--- BEGIN ---
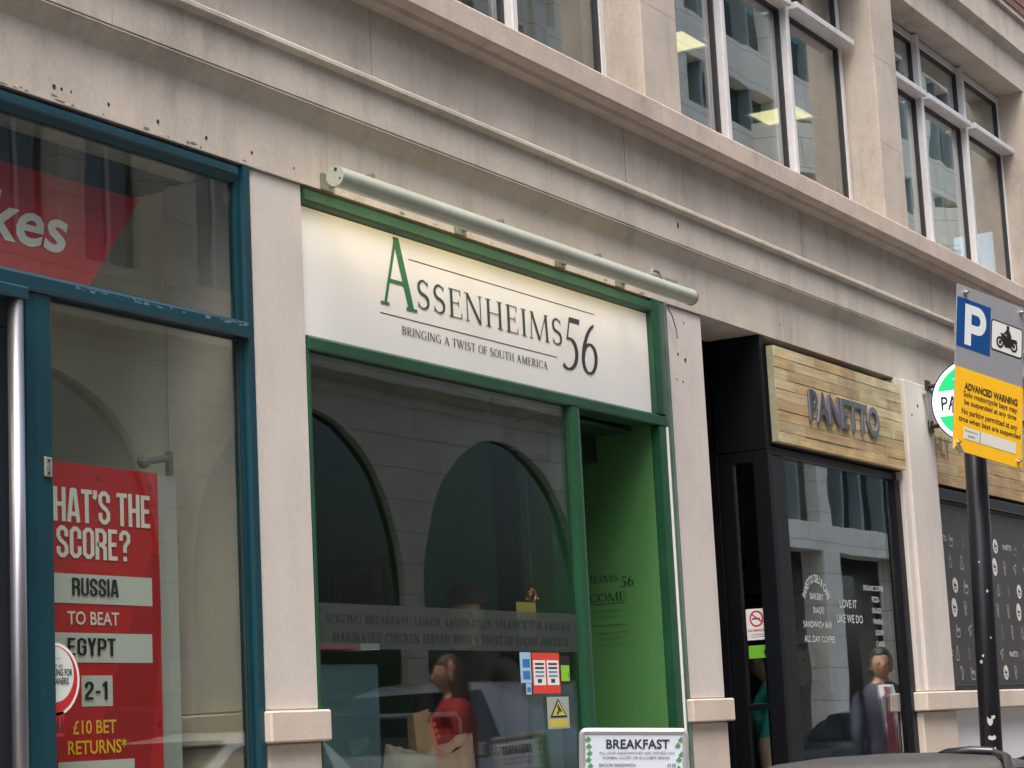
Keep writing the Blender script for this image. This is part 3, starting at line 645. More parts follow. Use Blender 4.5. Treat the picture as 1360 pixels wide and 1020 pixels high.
MB().tube([(9.27, -.02, 3.535), (9.31, -.012, 3.52), (9.36, -.008, 3.49), (9.40, -.006, 3.43), (9.41, -.006, 3.38)], .0035, 6).build('loose_cable', TUBED, tb)
box('lamp_lens', TX0+.15, TX1-.15, TY+TR+.0005, TY+TR+.006, TZ-.010, TZ+.006, mat('lamp_lens', (.9, .8, .5), .4, emit=(1, .82, .40), es=1.0), tb)
for i in range(4):
    ld = bpy.data.lights.new('sign_lamp', 'AREA'); ld.shape = 'RECTANGLE'; ld.size = .62; ld.size_y = .02; ld.energy = [.14, .14, .10, .07][i]; ld.color = (1, .78, .32)
    lo = bpy.data.objects.new('sign_lamp', ld); C.objects.link(lo); lo.location = (6.72+.70*i, TY+TR+.012, TZ-.012)
    dirn = Vector((0, .23, -.20)).normalized(); lo.rotation_euler = (-dirn).to_track_quat('Z', 'Y').to_euler(); 
    lo.rotation_euler = Matrix(((1, 0, 0), (0, dirn.z*-1*-1, 0), (0, 0, 1))).to_euler() if False else lo.rotation_euler
    q = Matrix.Identity(3); zc = -dirn; xc = Vector((1, 0, 0)); yc = zc.cross(xc); 
    for a in range(3): q[a][0], q[a][1], q[a][2] = xc[a], yc[a], zc[a]
    lo.rotation_euler = q.to_euler()
# ---- print and stickers on the sandwich shop glass
bn = thing('frosted_window_band', 'frosted band with SERVING BREAKFAST lettering across the sandwich shop pane', 'window sticker', (7.3, .05, 1.83))
box('film', 6.318, 8.270, .0260, .0268, 1.832, 1.998, G_FROST, bn)
text('lettering', 'SERVING BREAKFAST, LUNCH, SANDWICHES, SALADS & OUR FAMOUS', BLACKT, bn, (6.375, .0252, 1.922), 1.83, .036, style='serif', T=.115, t=.05, sp_=.12)
text('lettering', 'MARINATED CHICKEN SERVED WITH A TWIST OF SOUTH AMERICA', BLACKT, bn, (6.41, .0252, 1.858), 1.77, .036, style='serif', T=.115, t=.05, sp_=.12)
def sticker(name, label, cat, x, z, w_, h, m, y=.0265):
    t_ = thing(name, label, cat, (x+w_/2, y, z)); card('sheet', (x, y, z), w_, h, m, t_, th=.0006); return t_
Yk = .0260
s1 = sticker('blue_notice', 'narrow blue and white notice stuck left of the red ratings notice', 'notice', 7.760, 1.70, .090, .128, mat('pale_blue', (.30, .48, .62), .5))
for z in (1.765, 1.715): card('block', (7.780, Yk-.0003, z), .06, .035, mat('mid_blue', (.03, .16, .42), .5), s1, th=.0003)
s1b = sticker('blue_slip', 'small blue slip stuck below the narrow blue notice', 'notice', 7.800, 1.652, .045, .046, mat('pale_blue', (.30, .48, .62), .5))
card('block', (7.808, Yk-.0003, 1.662), .03, .02, mat('mid_blue', (.03, .16, .42), .5), s1b, th=.0003)
s2 = sticker('red_notice', 'red notice with two white tables of small print on the pane', 'notice', 7.860, 1.655, .235, .172, mat('notice_red', (.62, .05, .03), .5))
for x in (7.870, 7.985):
    card('white_table', (x, Yk-.0003, 1.69), .10, .105, WHITEP, s2, th=.0003)
    for i in range(4): card('print_row', (x+.012, Yk-.0007, 1.775-i*.017), .076, .009, DARKT if i < 2 else mat('print_blue', (.15, .25, .35), .5), s2, th=.0003)
    card('print_dot', (x+.03, Yk-.0007, 1.70), .035, .016, DARKT, s2, th=.0003)
s3 = sticker('green_rating_sticker', 'black and lime green hygiene rating sticker beside the red notice', 'sticker', 8.100, 1.70, .088, .115, BLACKT)
card('green_panel', (8.106, Yk-.0003, 1.706), .074, .068, mat('lime', (.22, .52, .03), .5), s3, th=.0003); text('lettering', '5', BLACKT, s3, (8.163, Yk-.0006, 1.722), .010, .018)
s4 = sticker('warning_notice', 'faded yellow triangle warning notice low on the sandwich shop pane', 'notice', 7.970, 1.505, .19, .135, mat('faded_card', (.30, .34, .30), .6))
poly('triangle', [(7.990, 1.553), (8.140, 1.553), (8.065, 1.632)], (0, Yk-.0004, 0), FX, FZ, BLACKT, s4); poly('triangle_face', [(8.007, 1.560), (8.123, 1.560), (8.065, 1.622)], (0, Yk-.0014, 0), FX, FZ, mat('warn_yellow', (.48, .42, .07), .5), s4)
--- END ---
→ Exercise objective: Exclude every picture and copy the remaining data exactly.

→ Output of the exercise:
Keep writing the Blender script for this image. This is part 3, starting at line 645. More parts follow. Use Blender 4.5. Treat the picture as 1360 pixels wide and 1020 pixels high.
MB().tube([(9.27, -.02, 3.535), (9.31, -.012, 3.52), (9.36, -.008, 3.49), (9.40, -.006, 3.43), (9.41, -.006, 3.38)], .0035, 6).build('loose_cable', TUBED, tb)
box('lamp_lens', TX0+.15, TX1-.15, TY+TR+.0005, TY+TR+.006, TZ-.010, TZ+.006, mat('lamp_lens', (.9, .8, .5), .4, emit=(1, .82, .40), es=1.0), tb)
for i in range(4):
    ld = bpy.data.lights.new('sign_lamp', 'AREA'); ld.shape = 'RECTANGLE'; ld.size = .62; ld.size_y = .02; ld.energy = [.14, .14, .10, .07][i]; ld.color = (1, .78, .32)
    lo = bpy.data.objects.new('sign_lamp', ld); C.objects.link(lo); lo.location = (6.72+.70*i, TY+TR+.012, TZ-.012)
    dirn = Vector((0, .23, -.20)).normalized(); lo.rotation_euler = (-dirn).to_track_quat('Z', 'Y').to_euler(); 
    lo.rotation_euler = Matrix(((1, 0, 0), (0, dirn.z*-1*-1, 0), (0, 0, 1))).to_euler() if False else lo.rotation_euler
    q = Matrix.Identity(3); zc = -dirn; xc = Vector((1, 0, 0)); yc = zc.cross(xc); 
    for a in range(3): q[a][0], q[a][1], q[a][2] = xc[a], yc[a], zc[a]
    lo.rotation_euler = q.to_euler()
# ---- print and stickers on the sandwich shop glass
bn = thing('frosted_window_band', 'frosted band with SERVING BREAKFAST lettering across the sandwich shop pane', 'window sticker', (7.3, .05, 1.83))
box('film', 6.318, 8.270, .0260, .0268, 1.832, 1.998, G_FROST, bn)
text('lettering', 'SERVING BREAKFAST, LUNCH, SANDWICHES, SALADS & OUR FAMOUS', BLACKT, bn, (6.375, .0252, 1.922), 1.83, .036, style='serif', T=.115, t=.05, sp_=.12)
text('lettering', 'MARINATED CHICKEN SERVED WITH A TWIST OF SOUTH AMERICA', BLACKT, bn, (6.41, .0252, 1.858), 1.77, .036, style='serif', T=.115, t=.05, sp_=.12)
def sticker(name, label, cat, x, z, w_, h, m, y=.0265):
    t_ = thing(name, label, cat, (x+w_/2, y, z)); card('sheet', (x, y, z), w_, h, m, t_, th=.0006); return t_
Yk = .0260
s1 = sticker('blue_notice', 'narrow blue and white notice stuck left of the red ratings notice', 'notice', 7.760, 1.70, .090, .128, mat('pale_blue', (.30, .48, .62), .5))
for z in (1.765, 1.715): card('block', (7.780, Yk-.0003, z), .06, .035, mat('mid_blue', (.03, .16, .42), .5), s1, th=.0003)
s1b = sticker('blue_slip', 'small blue slip stuck below the narrow blue notice', 'notice', 7.800, 1.652, .045, .046, mat('pale_blue', (.30, .48, .62), .5))
card('block', (7.808, Yk-.0003, 1.662), .03, .02, mat('mid_blue', (.03, .16, .42), .5), s1b, th=.0003)
s2 = sticker('red_notice', 'red notice with two white tables of small print on the pane', 'notice', 7.860, 1.655, .235, .172, mat('notice_red', (.62, .05, .03), .5))
for x in (7.870, 7.985):
    card('white_table', (x, Yk-.0003, 1.69), .10, .105, WHITEP, s2, th=.0003)
    for i in range(4): card('print_row', (x+.012, Yk-.0007, 1.775-i*.017), .076, .009, DARKT if i < 2 else mat('print_blue', (.15, .25, .35), .5), s2, th=.0003)
    card('print_dot', (x+.03, Yk-.0007, 1.70), .035, .016, DARKT, s2, th=.0003)
s3 = sticker('green_rating_sticker', 'black and lime green hygiene rating sticker beside the red notice', 'sticker', 8.100, 1.70, .088, .115, BLACKT)
card('green_panel', (8.106, Yk-.0003, 1.706), .074, .068, mat('lime', (.22, .52, .03), .5), s3, th=.0003); text('lettering', '5', BLACKT, s3, (8.163, Yk-.0006, 1.722), .010, .018)
s4 = sticker('warning_notice', 'faded yellow triangle warning notice low on the sandwich shop pane', 'notice', 7.970, 1.505, .19, .135, mat('faded_card', (.30, .34, .30), .6))
poly('triangle', [(7.990, 1.553), (8.140, 1.553), (8.065, 1.632)], (0, Yk-.0004, 0), FX, FZ, BLACKT, s4); poly('triangle_face', [(8.007, 1.560), (8.123, 1.560), (8.065, 1.622)], (0, Yk-.0014, 0), FX, FZ, mat('warn_yellow', (.48, .42, .07), .5), s4)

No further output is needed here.